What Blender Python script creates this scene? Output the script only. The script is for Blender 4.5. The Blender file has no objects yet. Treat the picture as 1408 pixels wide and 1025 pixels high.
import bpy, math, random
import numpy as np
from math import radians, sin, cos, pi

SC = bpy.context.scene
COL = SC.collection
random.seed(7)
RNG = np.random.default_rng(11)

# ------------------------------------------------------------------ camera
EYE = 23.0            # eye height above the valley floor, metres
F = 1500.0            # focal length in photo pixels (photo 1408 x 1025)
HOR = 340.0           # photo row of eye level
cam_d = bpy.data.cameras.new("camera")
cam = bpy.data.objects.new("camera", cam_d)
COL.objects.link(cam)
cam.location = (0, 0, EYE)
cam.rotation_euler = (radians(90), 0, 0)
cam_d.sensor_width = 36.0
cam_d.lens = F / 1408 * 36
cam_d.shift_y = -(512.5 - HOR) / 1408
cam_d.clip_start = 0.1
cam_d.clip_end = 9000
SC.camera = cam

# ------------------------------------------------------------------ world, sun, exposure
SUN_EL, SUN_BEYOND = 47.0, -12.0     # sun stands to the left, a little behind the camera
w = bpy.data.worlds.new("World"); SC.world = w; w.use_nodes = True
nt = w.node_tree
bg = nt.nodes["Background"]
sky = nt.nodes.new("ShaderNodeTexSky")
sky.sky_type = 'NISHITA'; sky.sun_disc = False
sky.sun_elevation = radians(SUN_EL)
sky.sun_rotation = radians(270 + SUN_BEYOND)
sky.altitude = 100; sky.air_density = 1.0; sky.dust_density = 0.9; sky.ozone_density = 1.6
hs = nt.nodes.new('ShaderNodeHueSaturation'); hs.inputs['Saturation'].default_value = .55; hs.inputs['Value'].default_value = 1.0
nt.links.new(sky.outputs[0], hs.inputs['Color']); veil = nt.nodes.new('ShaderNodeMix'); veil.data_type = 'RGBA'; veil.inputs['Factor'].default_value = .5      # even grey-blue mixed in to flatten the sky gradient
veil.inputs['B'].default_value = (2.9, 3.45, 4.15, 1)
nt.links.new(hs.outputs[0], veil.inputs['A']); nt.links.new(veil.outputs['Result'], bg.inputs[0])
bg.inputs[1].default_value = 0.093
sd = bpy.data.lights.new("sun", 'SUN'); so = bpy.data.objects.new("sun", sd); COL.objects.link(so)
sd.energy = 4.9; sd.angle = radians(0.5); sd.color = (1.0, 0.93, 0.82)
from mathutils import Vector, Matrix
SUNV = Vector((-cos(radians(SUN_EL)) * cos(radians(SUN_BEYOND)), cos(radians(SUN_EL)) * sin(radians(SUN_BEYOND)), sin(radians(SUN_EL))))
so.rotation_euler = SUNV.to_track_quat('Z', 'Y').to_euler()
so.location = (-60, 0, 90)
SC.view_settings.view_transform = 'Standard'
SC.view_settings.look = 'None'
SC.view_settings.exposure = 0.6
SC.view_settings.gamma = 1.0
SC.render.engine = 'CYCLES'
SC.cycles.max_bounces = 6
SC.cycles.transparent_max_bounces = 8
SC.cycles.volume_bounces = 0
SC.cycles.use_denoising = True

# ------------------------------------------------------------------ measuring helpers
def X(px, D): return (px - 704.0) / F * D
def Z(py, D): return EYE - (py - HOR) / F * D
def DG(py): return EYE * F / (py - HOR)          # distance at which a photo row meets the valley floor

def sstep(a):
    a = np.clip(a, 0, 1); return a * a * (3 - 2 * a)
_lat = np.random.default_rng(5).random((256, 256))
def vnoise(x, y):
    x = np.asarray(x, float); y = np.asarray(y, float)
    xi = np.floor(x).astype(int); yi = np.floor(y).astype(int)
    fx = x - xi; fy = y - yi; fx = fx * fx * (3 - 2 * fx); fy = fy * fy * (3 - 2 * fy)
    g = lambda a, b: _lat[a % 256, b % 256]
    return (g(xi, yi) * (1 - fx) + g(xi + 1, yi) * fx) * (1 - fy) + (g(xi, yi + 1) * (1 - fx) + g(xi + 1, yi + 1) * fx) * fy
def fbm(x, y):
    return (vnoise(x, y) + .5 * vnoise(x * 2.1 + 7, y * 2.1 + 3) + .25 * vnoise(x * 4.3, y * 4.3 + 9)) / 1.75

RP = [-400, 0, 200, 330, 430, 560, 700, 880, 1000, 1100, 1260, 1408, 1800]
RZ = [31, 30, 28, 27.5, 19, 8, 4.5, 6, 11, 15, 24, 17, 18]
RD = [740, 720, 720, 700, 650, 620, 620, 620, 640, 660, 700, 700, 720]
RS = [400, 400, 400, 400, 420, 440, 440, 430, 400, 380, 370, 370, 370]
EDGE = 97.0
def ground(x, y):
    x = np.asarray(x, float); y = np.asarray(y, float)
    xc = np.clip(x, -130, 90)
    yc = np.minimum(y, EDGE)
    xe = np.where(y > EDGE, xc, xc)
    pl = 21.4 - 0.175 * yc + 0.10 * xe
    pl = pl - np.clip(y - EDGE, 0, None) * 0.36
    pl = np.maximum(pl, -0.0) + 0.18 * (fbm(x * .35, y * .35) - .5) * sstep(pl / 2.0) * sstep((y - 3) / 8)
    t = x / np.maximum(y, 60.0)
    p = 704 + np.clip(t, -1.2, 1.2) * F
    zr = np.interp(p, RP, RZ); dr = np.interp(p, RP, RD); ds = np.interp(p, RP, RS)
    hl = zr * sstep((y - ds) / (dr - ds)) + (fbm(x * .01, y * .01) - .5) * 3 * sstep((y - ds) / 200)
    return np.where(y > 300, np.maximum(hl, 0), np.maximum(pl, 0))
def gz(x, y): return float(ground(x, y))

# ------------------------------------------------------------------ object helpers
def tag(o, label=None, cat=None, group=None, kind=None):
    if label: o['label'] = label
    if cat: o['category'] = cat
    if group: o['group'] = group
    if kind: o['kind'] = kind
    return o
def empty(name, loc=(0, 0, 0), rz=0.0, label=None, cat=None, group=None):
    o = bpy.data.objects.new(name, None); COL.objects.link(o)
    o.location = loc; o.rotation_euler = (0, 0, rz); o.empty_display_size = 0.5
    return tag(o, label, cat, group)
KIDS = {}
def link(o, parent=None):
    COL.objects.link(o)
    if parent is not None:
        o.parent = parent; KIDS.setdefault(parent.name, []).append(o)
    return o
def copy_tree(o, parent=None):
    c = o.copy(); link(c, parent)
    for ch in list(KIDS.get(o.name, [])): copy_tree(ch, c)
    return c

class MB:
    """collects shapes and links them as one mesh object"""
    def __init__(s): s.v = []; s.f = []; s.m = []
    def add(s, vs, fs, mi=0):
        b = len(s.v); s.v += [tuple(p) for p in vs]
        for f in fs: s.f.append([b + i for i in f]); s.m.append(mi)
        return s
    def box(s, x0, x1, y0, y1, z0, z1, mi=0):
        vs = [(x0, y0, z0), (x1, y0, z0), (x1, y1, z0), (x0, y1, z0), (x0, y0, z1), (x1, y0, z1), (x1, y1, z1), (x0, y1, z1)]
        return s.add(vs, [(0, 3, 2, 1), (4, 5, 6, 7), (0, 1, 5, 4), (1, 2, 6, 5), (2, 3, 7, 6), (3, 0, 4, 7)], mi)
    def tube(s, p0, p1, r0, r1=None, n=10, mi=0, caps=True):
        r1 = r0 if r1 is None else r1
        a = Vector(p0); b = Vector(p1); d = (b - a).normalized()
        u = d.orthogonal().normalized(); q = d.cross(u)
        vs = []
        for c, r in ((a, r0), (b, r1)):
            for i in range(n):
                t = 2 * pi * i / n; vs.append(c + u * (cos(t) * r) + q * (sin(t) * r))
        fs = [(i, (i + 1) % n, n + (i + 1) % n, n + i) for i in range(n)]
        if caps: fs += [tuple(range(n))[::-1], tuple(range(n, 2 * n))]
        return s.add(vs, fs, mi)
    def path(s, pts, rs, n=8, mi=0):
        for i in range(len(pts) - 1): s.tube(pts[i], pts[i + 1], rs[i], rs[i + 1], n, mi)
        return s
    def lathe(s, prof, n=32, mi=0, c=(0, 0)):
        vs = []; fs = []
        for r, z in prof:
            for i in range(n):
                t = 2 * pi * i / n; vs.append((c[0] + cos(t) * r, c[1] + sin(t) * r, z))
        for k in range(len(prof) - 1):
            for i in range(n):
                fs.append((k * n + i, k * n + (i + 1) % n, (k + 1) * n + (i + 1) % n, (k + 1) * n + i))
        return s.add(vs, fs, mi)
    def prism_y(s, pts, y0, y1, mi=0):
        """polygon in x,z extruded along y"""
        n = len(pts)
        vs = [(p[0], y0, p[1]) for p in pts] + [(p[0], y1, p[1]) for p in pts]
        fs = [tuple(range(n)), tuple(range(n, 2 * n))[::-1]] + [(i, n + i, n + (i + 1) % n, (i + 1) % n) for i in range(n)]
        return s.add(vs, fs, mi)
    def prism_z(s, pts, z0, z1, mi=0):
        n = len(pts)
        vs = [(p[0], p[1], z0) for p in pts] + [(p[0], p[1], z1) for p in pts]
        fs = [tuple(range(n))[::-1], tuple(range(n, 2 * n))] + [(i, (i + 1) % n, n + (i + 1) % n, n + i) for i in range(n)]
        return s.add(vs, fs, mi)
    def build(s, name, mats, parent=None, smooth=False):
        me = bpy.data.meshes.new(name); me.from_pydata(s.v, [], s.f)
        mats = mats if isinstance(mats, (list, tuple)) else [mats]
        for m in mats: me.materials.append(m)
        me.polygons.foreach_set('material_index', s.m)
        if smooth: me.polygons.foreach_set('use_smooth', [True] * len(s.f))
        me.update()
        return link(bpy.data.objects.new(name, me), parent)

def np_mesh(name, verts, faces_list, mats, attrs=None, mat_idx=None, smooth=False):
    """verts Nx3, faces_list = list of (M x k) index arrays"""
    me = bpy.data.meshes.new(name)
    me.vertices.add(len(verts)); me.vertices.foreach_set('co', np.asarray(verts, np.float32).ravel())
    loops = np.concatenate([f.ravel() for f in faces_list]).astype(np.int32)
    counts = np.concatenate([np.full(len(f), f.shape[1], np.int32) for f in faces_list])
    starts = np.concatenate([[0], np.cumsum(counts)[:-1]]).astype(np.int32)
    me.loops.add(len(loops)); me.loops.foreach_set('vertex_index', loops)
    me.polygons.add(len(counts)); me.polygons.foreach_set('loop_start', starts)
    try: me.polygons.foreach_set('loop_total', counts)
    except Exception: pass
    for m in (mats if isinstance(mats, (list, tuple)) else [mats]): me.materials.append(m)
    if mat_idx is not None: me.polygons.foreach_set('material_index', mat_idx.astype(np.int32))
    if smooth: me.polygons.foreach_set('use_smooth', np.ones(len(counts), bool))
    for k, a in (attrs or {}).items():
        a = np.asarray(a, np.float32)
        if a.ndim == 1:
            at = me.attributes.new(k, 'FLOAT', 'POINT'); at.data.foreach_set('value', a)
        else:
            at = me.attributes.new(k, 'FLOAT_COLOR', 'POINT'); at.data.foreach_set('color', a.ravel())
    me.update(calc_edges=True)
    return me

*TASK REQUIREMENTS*
Read the data above. Pull out each line in which the string "scene" appears.

*REPLY*
What Blender Python script creates this scene? Output the script only. The script is for Blender 4.5. The Blender file has no objects yet. Treat the picture as 1408 pixels wide and 1025 pixels high.
SC = bpy.context.scene